Some of my recent Twitter finds: blimp on the radar, quanza hut, hiden seek, take things with a grain assault, rod iron gate, malice of forethought, pre-madonna, self of steam. A lot of these are what they call eggcorns, incorrect constructions people come up with when using phrases or words they’ve heard but have never seen in print. A lot of people say or write “for all intensive purposes” when they mean “for all intents and purposes.” They’ve heard the phrase and interpreted it in their own way, and when you think about it, “for all intensive purposes” makes a certain kind of sense. The very word eggcorn, of course, is an eggcorn for acorn, and as hard as it is to imagine someone never having seen “acorn” in print, there are such people. Eggcorn is what they think they hear, and eggcorn is what they think that little nut is.
My wife says “thrashed” where I would say “trashed,” as in “the bedroom is thrashed/trashed.” I don’t think this is an eggcorn. She certainly knows both words, and she happens to think thrashed is the correct choice in that context. When I do a search on Twitter, it seems a lot of people are in her camp. I’m not taking sides. Let a thousand flowers bloom.

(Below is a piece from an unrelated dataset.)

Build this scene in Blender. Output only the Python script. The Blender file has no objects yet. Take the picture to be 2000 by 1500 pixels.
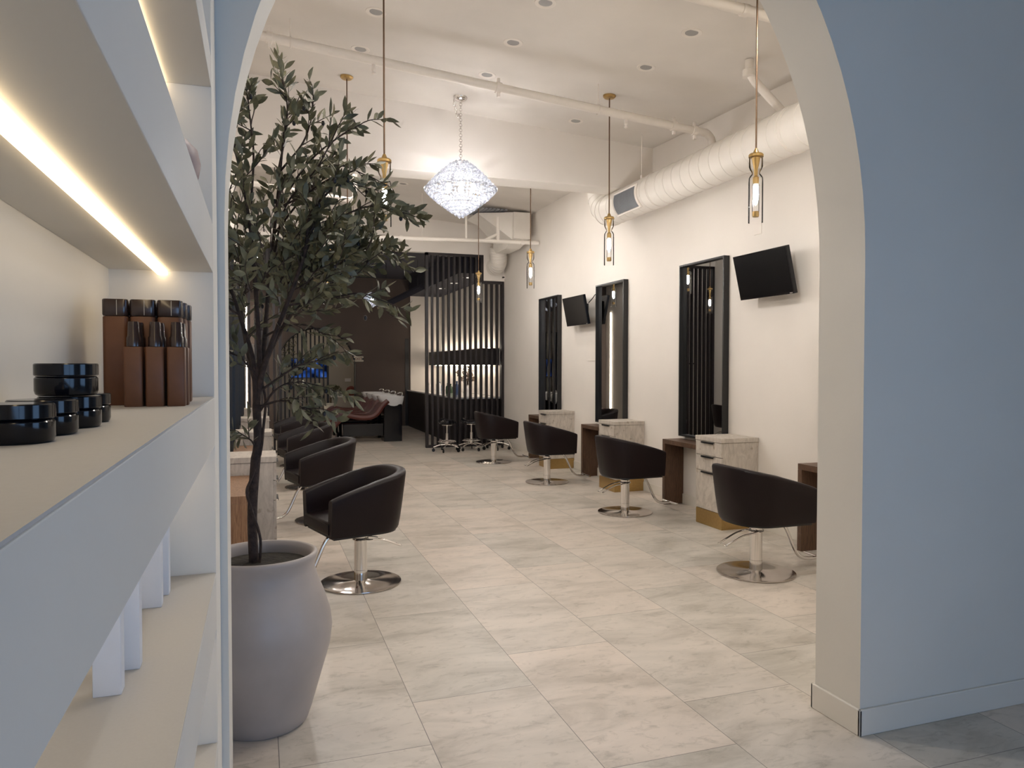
import bpy, bmesh, math, random
from mathutils import Vector, Matrix
PI = math.pi
R = math.radians
scene = bpy.context.scene
col = scene.collection

# ------------------------------------------------------------------ camera
F_PX = 1444.0
cam_d = bpy.data.cameras.new('camera')
cam = bpy.data.objects.new('camera', cam_d)
col.objects.link(cam)
cam.location = (0, 0, 1.59)
yaw = math.atan(493 / F_PX)
pitch = math.atan(36 / F_PX)
cam.rotation_euler = (PI / 2 - pitch, 0, -yaw)
cam_d.sensor_fit = 'HORIZONTAL'
cam_d.sensor_width = 36.0
cam_d.lens = 36.0 * F_PX / 2000.0
cam_d.clip_start = 0.02
cam_d.clip_end = 100
scene.camera = cam

# ------------------------------------------------------------------ world, exposure
w = bpy.data.worlds.new('dusk_sky')
scene.world = w
w.use_nodes = True
bg = w.node_tree.nodes['Background']
bg.inputs['Color'].default_value = (0.37, 0.60, 1.0, 1)
bg.inputs['Strength'].default_value = 2.0
scene.view_settings.view_transform = 'Standard'
scene.view_settings.look = 'None'
scene.view_settings.gamma = 1.0
scene.view_settings.exposure = 1.0
scene.view_settings.use_curve_mapping = False
scene.cycles.max_bounces = 10
scene.cycles.diffuse_bounces = 6
scene.cycles.glossy_bounces = 5
scene.cycles.transmission_bounces = 8
scene.cycles.transparent_max_bounces = 24
scene.cycles.caustics_reflective = False
scene.cycles.caustics_refractive = False
scene.cycles.sample_clamp_indirect = 4.0

# brightness of the lamps, added fill downlights included (radiance of their luminous surfaces)
BULB = 290.0
CHANDELIER = 130.0
FILL_DOWNLIGHT = 390.0
LED_NICHE = 2.7
LED_BAR = 12.0

# daylight: the shop window behind the camera lets the dusk sky in
pd = bpy.data.lights.new('window_daylight', 'AREA')
pd.shape = 'RECTANGLE'; pd.size = 3.2; pd.size_y = 2.3; pd.energy = 1
pd.cycles.is_portal = True
po = bpy.data.objects.new('window_daylight', pd)
col.objects.link(po)
po.location = (1.6, -2.99, 1.45)
po.rotation_euler = (R(90), 0, 0)      # emits towards +Y
pd2 = bpy.data.lights.new('side_window_daylight', 'AREA')
pd2.shape = 'RECTANGLE'; pd2.size = 2.6; pd2.size_y = 2.3; pd2.energy = 1
pd2.cycles.is_portal = True
po2 = bpy.data.objects.new('side_window_daylight', pd2)
col.objects.link(po2)
po2.location = (6.44, -1.1, 1.45)
po2.rotation_euler = (R(90), 0, R(90))      # emits towards -X

# ------------------------------------------------------------------ materials
def mat(name):
    m = bpy.data.materials.new(name); m.use_nodes = True
    nt = m.node_tree
    return m, nt, nt.nodes['Principled BSDF']

def simple(name, c, rough=0.5, metal=0.0, spec=0.5, noise=0.0, nscale=20, bump=0.0, bscale=60, coat=0.0):
    m, nt, b = mat(name)
    b.inputs['Base Color'].default_value = (*c, 1)
    b.inputs['Roughness'].default_value = rough
    b.inputs['Metallic'].default_value = metal
    b.inputs['Specular IOR Level'].default_value = spec
    b.inputs['Coat Weight'].default_value = coat
    if noise or bump:
        g = nt.nodes.new('ShaderNodeNewGeometry')
    if noise:
        n = nt.nodes.new('ShaderNodeTexNoise'); n.inputs['Scale'].default_value = nscale
        n.inputs['Detail'].default_value = 5
        nt.links.new(g.outputs['Position'], n.inputs['Vector'])
        r = nt.nodes.new('ShaderNodeValToRGB')
        r.color_ramp.elements[0].position = .3; r.color_ramp.elements[1].position = .7
        r.color_ramp.elements[0].color = (*[x * (1 - noise) for x in c], 1)
        r.color_ramp.elements[1].color = (*[min(1, x * (1 + noise)) for x in c], 1)
        nt.links.new(n.outputs['Fac'], r.inputs['Fac'])
        nt.links.new(r.outputs['Color'], b.inputs['Base Color'])
    if bump:
        n2 = nt.nodes.new('ShaderNodeTexNoise'); n2.inputs['Scale'].default_value = bscale
        nt.links.new(g.outputs['Position'], n2.inputs['Vector'])
        bp = nt.nodes.new('ShaderNodeBump'); bp.inputs['Strength'].default_value = bump
        bp.inputs['Distance'].default_value = .01
        nt.links.new(n2.outputs['Fac'], bp.inputs['Height'])
        nt.links.new(bp.outputs['Normal'], b.inputs['Normal'])
    return m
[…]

But not this flower, which I encountered in a novel I’m reading: “flailed to the floor.” I had to re-read the paragraph to parse the author’s meaning. He didn’t mean flailed in the sense of someone flailing as he or she falls to the floor, which would have been fine, but in the sense of being pinned to the floor, unable to rise. Nailed, not flailed. I don’t know now if I’ll be able to finish the book, elitist snob that I am.
And then there’s evolving language. This morning on Facebook I linked to a educational F-15 video. A friend left this comment: “The video is nice. I got a seen of what a mission is like more from it. Thanks for posting.” Got a seen? I searched Twitter and found dozens of tweets containing the phrase. Some Tweeps were just misspelling scene as seen, but a lot of others used “got a seen” to mean “taking a look at” or “getting a sense of,” like the man who tweeted “I like girls with strong blood lines … got a seen their family its a must. How their mother is, the health in the family, all these lil things.”
Spam is a special kind of English. One of these days spammers will learn to write in standard English, and heaven help us when they do. But for now they always manage to give themselves away. There’s always something that’s not quite right, like, oh, say, pretty much every single word in this email that slipped through my spam filter yesterday:
No, I didn’t unzip the attachment. And don’t you do it either!